## [Directions for this task]
In the listing below, locate the lines that hold "from" and copy them.

---------- Records provided

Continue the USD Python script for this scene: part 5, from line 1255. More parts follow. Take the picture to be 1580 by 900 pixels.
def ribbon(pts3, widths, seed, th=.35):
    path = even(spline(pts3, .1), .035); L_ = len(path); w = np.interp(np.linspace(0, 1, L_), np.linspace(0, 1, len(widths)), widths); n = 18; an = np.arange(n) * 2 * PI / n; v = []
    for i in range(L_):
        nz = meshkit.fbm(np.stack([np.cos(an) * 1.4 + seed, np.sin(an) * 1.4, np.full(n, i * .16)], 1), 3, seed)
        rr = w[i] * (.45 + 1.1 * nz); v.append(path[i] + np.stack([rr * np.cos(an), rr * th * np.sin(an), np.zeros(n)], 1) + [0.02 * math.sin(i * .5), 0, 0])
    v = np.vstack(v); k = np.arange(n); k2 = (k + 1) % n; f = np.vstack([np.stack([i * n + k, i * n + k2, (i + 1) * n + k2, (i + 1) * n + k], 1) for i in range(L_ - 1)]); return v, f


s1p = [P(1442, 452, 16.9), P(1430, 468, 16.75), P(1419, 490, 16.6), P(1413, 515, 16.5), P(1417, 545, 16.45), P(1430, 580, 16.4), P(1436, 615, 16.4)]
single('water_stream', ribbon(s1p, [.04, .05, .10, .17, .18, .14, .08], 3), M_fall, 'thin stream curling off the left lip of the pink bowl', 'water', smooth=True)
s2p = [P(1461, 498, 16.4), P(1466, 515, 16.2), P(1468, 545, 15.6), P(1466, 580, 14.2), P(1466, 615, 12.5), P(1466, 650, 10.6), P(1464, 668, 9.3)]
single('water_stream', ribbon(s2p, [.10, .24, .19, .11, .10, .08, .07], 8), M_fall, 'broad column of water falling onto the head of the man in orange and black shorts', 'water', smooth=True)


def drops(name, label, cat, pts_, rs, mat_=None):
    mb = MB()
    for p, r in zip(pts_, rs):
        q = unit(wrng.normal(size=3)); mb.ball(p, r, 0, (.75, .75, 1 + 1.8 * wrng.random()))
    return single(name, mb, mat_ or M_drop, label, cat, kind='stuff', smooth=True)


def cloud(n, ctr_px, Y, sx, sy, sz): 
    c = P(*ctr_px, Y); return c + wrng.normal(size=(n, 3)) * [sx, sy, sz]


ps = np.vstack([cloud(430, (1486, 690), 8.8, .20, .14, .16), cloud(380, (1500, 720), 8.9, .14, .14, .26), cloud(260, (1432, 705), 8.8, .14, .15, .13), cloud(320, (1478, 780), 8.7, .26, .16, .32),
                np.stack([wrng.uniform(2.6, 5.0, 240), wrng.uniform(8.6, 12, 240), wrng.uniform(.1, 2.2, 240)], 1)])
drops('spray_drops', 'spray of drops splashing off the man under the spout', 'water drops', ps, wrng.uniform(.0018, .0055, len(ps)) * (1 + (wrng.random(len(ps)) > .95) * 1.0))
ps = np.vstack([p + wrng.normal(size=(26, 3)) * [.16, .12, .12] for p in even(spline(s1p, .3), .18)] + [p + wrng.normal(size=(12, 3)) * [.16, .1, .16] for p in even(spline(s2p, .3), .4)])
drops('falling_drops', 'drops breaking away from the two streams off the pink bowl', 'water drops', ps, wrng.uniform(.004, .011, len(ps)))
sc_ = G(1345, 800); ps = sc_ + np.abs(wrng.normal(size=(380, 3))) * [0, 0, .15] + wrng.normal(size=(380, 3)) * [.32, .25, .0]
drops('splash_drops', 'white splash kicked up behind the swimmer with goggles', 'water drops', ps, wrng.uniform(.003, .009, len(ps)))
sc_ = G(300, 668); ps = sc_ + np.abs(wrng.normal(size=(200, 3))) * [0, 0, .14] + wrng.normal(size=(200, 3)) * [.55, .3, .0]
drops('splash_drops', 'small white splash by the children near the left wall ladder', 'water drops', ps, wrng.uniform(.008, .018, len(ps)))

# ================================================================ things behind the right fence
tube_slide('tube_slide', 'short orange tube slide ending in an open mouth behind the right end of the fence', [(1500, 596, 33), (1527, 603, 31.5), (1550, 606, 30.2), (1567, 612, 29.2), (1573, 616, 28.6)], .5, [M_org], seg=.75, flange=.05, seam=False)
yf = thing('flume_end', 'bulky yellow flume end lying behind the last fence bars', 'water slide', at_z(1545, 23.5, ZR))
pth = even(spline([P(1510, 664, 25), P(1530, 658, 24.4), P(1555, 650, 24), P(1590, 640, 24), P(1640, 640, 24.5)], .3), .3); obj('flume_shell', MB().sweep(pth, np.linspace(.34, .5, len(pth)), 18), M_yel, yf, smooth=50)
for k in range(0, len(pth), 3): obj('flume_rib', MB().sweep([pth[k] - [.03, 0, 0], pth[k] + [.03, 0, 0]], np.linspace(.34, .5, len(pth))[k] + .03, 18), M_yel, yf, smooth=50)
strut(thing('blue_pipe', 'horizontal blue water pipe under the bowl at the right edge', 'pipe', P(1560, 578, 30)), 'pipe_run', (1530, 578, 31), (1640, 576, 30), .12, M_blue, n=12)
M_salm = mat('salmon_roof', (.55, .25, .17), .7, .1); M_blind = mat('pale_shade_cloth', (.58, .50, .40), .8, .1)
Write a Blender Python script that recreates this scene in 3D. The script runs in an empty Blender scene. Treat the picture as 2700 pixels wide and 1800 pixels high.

--------------------

## [Full solution]
Continue the USD Python script for this scene: part 5, from line 1255. More parts follow. Take the picture to be 1580 by 900 pixels.
drops('falling_drops', 'drops breaking away from the two streams off the pink bowl', 'water drops', ps, wrng.uniform(.004, .011, len(ps)))